If you know me, you know that I love books that make me cry. The messier the cry, the better. But I have a couple requirements for those books.

1) It must be honest.
2) No emotional manipulation.
3) It must have a point OTHER than being a tear-jerker.

I think that pretty much sums it up.

I've read books, like Hurt Go Happy by Ginny Rorby that might edge up on the emotional manipulation bit, but still get a huge recommendation from me because it's sort of appropriate to the book. There, the aim is to get people's attention, to educate, to send a message that the horrible things depicted in that book are happening EVERY DAY, and so bringing the pain is OK if it does that.

This book though. Oh man. It's got all the requirement bases loaded and hit the effing awesomeball out of the park. I don't usually resort to sports analogies, but it's apt here, so I'm leaving it.

I'm not going to talk about the specifics here, because I think that this is best experienced for oneself. I will say that this story touched me on many different levels, and was so... visceral. Intimate and real. The characters were very real and sympathetic and interesting as well, and the parallels between them and the story-within-a-story (which I don't usually like) were cool too. Like little nudges in the ribs regarding Conor's point of view.

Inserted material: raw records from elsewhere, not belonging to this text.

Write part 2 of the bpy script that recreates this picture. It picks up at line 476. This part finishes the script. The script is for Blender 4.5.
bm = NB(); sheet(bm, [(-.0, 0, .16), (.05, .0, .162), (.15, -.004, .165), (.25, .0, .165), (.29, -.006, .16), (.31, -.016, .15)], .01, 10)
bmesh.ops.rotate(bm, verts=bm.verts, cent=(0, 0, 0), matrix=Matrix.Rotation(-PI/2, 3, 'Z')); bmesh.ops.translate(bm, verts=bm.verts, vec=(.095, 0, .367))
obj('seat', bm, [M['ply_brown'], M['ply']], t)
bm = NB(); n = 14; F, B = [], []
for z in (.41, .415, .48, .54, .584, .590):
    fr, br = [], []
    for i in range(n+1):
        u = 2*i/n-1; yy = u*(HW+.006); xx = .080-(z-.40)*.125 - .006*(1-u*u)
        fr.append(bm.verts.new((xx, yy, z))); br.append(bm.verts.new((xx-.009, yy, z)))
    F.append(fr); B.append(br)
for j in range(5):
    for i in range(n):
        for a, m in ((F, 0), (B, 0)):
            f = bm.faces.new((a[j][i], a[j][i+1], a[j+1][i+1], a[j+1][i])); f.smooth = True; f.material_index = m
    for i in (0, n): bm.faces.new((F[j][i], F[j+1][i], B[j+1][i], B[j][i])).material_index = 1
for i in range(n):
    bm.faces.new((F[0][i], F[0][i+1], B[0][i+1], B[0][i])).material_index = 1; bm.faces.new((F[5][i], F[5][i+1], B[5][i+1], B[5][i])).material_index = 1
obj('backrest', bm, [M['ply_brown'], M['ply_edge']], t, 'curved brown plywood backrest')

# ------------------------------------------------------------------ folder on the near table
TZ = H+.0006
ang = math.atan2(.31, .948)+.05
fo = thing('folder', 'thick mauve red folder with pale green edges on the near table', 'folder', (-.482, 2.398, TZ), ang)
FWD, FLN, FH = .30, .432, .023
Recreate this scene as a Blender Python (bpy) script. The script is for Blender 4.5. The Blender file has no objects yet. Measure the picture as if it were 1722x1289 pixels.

There's a bit of horror, a bit of the fantastic, but it's interpretable, and was brilliantly handled. As was everything else in the book.

After listening to the audiobook (which was easily among one of the absolute best readings I've ever heard. THANK YOU, Jason Isaacs!), there was a short interview between Isaacs and Ness regarding the book. There wasn't much said about the story, but a little bit said about the reactions to it and the intentions Ness had in telling it, and I found myself nodding. Wiping tears and nodding and thinking, "Nailed it." This was based on a story idea that Siobhan Dowd began before her death. I've never read any Siobhan Dowd, but now I think I have to. Just to see.

Read this book. Just... read it. It's one of THOSE.